5. The Future of Government Work
[23:10] – [25:10]
- Administrative Tasks Automated:
AI will shift government workers’ time from routine tasks to strategic, problem-solving and human-centered services. - Changing Roles:
New categories of “forward deployed” engineers and cross-disciplinary roles blending tech fluency with mission delivery will emerge even in public service.
Quote:
“It’s also going to redefine what talent looks like in government. ... More people who can think critically about data ... and that honestly is a big cultural shift.” — Nadia Hanson (24:02)
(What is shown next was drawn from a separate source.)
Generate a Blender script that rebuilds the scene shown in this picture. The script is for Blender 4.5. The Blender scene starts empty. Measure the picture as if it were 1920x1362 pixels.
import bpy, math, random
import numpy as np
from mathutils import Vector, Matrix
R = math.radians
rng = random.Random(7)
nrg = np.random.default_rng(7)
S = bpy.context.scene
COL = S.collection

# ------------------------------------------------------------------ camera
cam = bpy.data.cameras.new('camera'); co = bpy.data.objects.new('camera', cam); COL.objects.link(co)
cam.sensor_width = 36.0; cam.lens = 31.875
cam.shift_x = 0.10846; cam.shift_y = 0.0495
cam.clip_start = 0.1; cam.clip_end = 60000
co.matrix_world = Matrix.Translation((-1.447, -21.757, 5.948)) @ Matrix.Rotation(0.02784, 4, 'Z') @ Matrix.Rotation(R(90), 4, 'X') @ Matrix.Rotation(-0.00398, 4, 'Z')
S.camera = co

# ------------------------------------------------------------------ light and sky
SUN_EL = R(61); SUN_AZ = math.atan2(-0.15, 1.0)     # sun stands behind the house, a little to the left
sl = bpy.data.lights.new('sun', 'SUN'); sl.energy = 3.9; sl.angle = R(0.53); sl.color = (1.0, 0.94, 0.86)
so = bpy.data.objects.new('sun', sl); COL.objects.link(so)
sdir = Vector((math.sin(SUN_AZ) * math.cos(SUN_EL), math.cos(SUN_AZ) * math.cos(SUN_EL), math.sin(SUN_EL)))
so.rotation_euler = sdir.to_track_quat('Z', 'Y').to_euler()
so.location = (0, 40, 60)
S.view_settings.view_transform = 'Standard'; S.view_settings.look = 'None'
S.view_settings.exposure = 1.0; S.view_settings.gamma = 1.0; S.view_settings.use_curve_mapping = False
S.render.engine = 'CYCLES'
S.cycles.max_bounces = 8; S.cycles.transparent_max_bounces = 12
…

Notable Quotes & Memorable Moments
- On value of shared services:
“It’s not central to their mission...our job is to enable the safe adoption of these tools.” — Zach Whitman (06:14) - On agency collaboration:
“We think that this is an opportunity for us to use our scale to the broader good.” — Zach Whitman (10:37) - On new work paradigms:
“AI will shift the focus ... to being more strategic ... an opportunity to make government jobs more meaningful and impactful.” — Nadia Hanson (23:24)
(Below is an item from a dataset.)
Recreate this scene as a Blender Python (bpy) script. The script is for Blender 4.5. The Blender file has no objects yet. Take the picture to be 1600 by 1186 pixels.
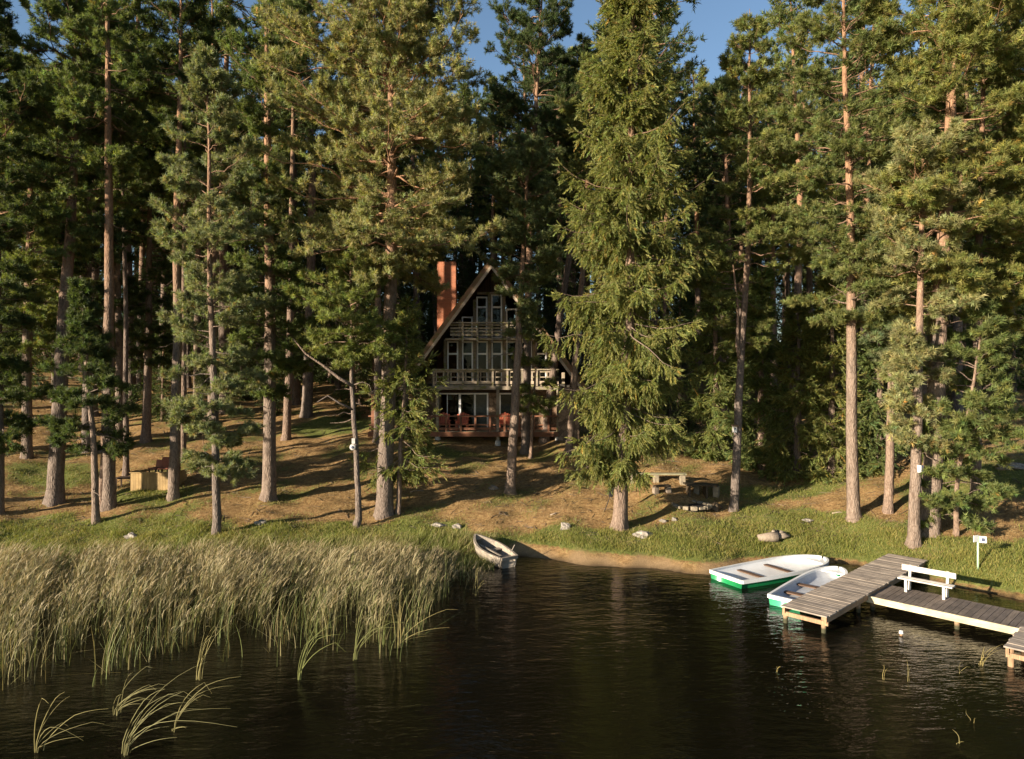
import bpy, math, random
import numpy as np
from mathutils import Vector, Matrix

random.seed(11)
SC = bpy.context.scene
COL = SC.collection
R = math.radians
F, CX, HY, CH = 1080.0, 800.0, 593.0, 6.2      # focal length, centre, horizon (photo pixels), eye height

# ------------------------------------------------------------------ terrain
SHX = [-200, -60, -45, -34, -26, -18, -10, -4, -1, .7, 2, 4.2, 6.3, 9, 11.5, 13, 15, 20, 30, 60, 200]
SHY = [-60, -8, 4, 13, 19, 22, 22.6, 23.4, 24.2, 24.1, 23.4, 22.7, 22.0, 23.5, 23.2, 21.2, 18.8, 16.2, 13, 5, -20]


def shore(x):
    return np.interp(x, SHX, SHY) + .12 * np.sin(1.7 * np.asarray(x)) + .07 * np.sin(4.1 * np.asarray(x) + 1)


def terrain(x, y):
    x = np.asarray(x, float); y = np.asarray(y, float)
    t = y - shore(x)
    tp = np.clip(t, 0, None)
    up = .26 * (1 - np.exp(-tp / .9)) + .178 * np.minimum(tp, 30) + .10 * np.clip(tp - 30, 0, 60)
    n = (.10 * np.sin(.55 * x + .3 * y) + .07 * np.sin(.9 * y - .4 * x + 2) + .035 * np.sin(2.3 * x + 1.1 * y)
         + .02 * np.sin(4.7 * x - 3.1 * y) + .02 * np.sin(5.9 * y + 1.3 * x))
    up = up + n * np.clip(tp / 3, 0, 1)
    dn = np.maximum(.16 * t, -1.6)
    return np.where(t > 0, up, dn)


def tz(x, y):
    return float(terrain(x, y))


def hit(px, py):
    """point of the ground (or lake) seen at a photo pixel"""
    dx, dz = (px - CX) / F, (HY - py) / F
    d = 8.0
    while d < 90:
        z = CH + dz * d
        if z <= max(0.0, tz(dx * d, d)):
            break
        d += .04
    return dx * d, d


def plane(px, py, z):
    d = (CH - z) * F / (py - HY)
    return (px - CX) / F * d, d


def PX(px, d):
    return (px - CX) / F * d


def PZ(py, d):
    return CH + (HY - py) / F * d


# ------------------------------------------------------------------ materials
def new_mat(name):
    m = bpy.data.materials.new(name)
    m.use_nodes = True
    nt = m.node_tree
    nt.nodes.clear()
    out = nt.nodes.new('ShaderNodeOutputMaterial')
    return m, nt, out


def N(nt, typ, **kw):
    n = nt.nodes.new(typ)
    for k, v in kw.items():
        if k in n.inputs.keys():
            n.inputs[k].default_value = v
        else:
            setattr(n, k, v)
    return n


def ramp(nt, fac, stops, interp='LINEAR'):
    r = nt.nodes.new('ShaderNodeValToRGB')
    r.color_ramp.interpolation = interp
    els = r.color_ramp.elements
    while len(els) > 1:
        els.remove(els[-1])
    els[0].position = stops[0][0]; els[0].color = (*stops[0][1], 1)
    for p, c in stops[1:]:
        e = els.new(p); e.color = (*c, 1)
    nt.links.new(fac, r.inputs['Fac'])
    return r.outputs['Color']


def mix(nt, a, b, fac, typ='MIX'):
    m = nt.nodes.new('ShaderNodeMix')
    m.data_type = 'RGBA'; m.blend_type = typ
    for v, s in ((fac, 0), (a, 6), (b, 7)):
        if hasattr(v, 'links') or hasattr(v, 'is_linked'):
            nt.links.new(v, m.inputs[s])
        elif s == 0:
            m.inputs[0].default_value = v
        else:
            m.inputs[s].default_value = (*v, 1)
    return m.outputs[2]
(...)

Timestamps for Key Segments
- [04:29] – [13:44]: Zach Whitman interview on GSA/USAi
- [14:19] – [25:29]: Agentic AI segment with Nadia Hanson
Conclusion
This episode offers a nuanced look at how GSA is centralizing and simplifying AI access for federal agencies via USAi, addressing both efficiency and safety. It also explores broader implications of autonomous AI in government and the importance of treating AI adoption as a strategic, human-centered, and well-governed process. Both segments underscore the need for continual learning, collaboration, and scalable yet flexible approaches as AI fundamentally transforms government work.